3.01.2010

Why Ethiopia?

Or, as Keith calls it: The Elephant in the Room.

We began the process of selecting a country very methodically, weighing many factors within adoption as we narrowed our list: age requirements, travel, cost, wait times. We researched countries for several weeks, pouring over comparison charts and other details like poverty level. After some time of reading, praying and discussing, we had narrowed our list down to four countries. We each listed the countries in order of preference, and our lists turned out in opposite order. After putting the idea away for a while, we FINALLY came to the conclusion that we would adopt from South Korea now and Ethiopia next (we knew we wanted to adopt more than one child). At first we had a great peace about the decision.

Over the next two weeks, in everything I read God kept pointing to Ethiopia. For instance, the author of one book I was reading said she knew her entire life she was called to be a missionary. She said she had always pictured herself in a luxurious country doing God's work. When she felt God was telling her to go somewhere uncomfortable, she thought she could dismiss it...thinking at least she was answering the first call: to be a missionary. She wondered if it really mattered where she went, as long as she did go. But, after a while, she knew if she were to say a complete "yes" to God, she had to go to this desolate country and give up her comfortable life.

Did I have this picture perfect adoption in mind, and was I just hoping that's where God would send us? I can't tell you if I had any prejudice in my heart at that time, but I felt that we were not only called to adopt, but called to adopt a child from a drastically different ethnicity, which might be uncomfortable, but it's what God wants us to do.

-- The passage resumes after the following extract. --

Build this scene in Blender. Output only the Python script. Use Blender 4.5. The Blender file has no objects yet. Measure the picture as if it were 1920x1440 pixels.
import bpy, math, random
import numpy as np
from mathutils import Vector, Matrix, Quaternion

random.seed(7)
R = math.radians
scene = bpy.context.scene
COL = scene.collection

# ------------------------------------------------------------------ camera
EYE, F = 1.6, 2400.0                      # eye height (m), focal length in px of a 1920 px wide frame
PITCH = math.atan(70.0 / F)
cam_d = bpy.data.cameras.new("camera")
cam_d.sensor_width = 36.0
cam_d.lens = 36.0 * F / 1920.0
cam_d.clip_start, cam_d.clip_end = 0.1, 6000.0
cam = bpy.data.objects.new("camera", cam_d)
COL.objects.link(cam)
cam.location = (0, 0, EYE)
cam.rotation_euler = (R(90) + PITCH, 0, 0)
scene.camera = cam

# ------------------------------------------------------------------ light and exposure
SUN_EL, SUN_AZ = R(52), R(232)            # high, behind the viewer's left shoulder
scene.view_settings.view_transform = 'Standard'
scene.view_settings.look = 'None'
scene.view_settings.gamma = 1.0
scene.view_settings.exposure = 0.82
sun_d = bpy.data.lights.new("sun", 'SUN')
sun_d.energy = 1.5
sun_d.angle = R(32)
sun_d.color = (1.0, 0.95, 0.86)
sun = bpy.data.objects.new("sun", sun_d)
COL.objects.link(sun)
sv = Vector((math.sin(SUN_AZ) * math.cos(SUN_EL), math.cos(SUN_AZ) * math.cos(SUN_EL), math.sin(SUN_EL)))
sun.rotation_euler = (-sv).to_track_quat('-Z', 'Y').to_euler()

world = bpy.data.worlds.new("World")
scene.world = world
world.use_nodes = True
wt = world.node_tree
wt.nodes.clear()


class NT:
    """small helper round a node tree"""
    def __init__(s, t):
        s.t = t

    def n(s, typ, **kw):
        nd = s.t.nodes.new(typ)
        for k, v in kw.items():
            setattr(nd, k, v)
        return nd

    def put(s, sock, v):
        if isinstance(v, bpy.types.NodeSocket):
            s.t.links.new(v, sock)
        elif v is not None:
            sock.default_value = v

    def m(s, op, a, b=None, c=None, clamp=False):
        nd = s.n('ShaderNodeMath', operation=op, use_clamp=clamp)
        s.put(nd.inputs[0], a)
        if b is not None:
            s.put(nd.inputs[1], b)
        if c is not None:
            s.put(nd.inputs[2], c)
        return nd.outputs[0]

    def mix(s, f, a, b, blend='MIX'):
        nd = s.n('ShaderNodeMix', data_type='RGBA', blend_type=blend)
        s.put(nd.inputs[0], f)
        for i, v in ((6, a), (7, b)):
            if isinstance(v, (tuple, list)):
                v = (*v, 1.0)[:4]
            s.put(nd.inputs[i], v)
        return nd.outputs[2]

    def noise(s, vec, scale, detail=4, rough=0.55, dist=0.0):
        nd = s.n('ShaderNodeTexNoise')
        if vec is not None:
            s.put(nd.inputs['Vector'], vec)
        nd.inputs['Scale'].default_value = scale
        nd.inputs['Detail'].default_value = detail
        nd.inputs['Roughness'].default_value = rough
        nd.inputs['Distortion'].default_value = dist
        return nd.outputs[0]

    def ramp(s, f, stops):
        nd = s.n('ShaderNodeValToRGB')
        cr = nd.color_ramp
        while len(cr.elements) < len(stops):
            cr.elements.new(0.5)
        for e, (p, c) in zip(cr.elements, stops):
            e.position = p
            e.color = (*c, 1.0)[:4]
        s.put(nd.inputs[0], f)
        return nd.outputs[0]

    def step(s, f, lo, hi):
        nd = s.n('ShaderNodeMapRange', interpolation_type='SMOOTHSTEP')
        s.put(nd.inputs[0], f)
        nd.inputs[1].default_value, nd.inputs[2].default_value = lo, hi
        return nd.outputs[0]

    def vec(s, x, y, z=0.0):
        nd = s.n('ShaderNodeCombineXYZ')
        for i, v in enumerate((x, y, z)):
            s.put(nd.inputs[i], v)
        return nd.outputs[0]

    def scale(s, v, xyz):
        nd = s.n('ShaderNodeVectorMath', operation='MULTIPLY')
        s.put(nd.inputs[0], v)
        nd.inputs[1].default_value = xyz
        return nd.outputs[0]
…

This was something I couldn't even articulate until I picked up the book Fifty Reasons Why Jesus Came to Die by John Piper. Chapter 44 struck a chord with me: "To Destroy the Hostility Between Races." That was it! I had tried to explain our country selection to a few close friends, but each time I tried I felt I came across sounding prejudiced, when that wasn't my heart at all.

The final paragraph of the chapter sums it up: "Jesus died to create a whole new way for races to be reconciled. Ritual and race are not the ground of joyful togetherness. Christ is. He fulfilled the law perfectly. All the aspects of it that separated people ended in him--except one: the gospel of Jesus Christ. It is impossible to build a lasting unity among races by saying that all religions can come together as equally valid. Jesus Christ is the Son of God. God sent him into the world as the one and only means of saving sinners and reconciling races forever. If we deny this, we undermine the very foundation of eternal hope and everlasting unity among peoples. By his death on the cross, something cosmic, not parochial, was accomplished. God and man were reconciled. Only as the races find and enjoy this will they love and enjoy each other forever. In overcoming our alienation from God, Christ overcomes it between races."

"He...has broken down in his flesh the dividing wall of hostility by abolishing the law of commandments expressed in ordinances, that he might create in himself one new man in place of the two, so making peace, and might reconcile us both to God in one body through the cross, thereby killing the hostility." Ephesians 2:14-16

My prayer is that this adoption will remove any racial barrier in my life and in the lives of those I encounter.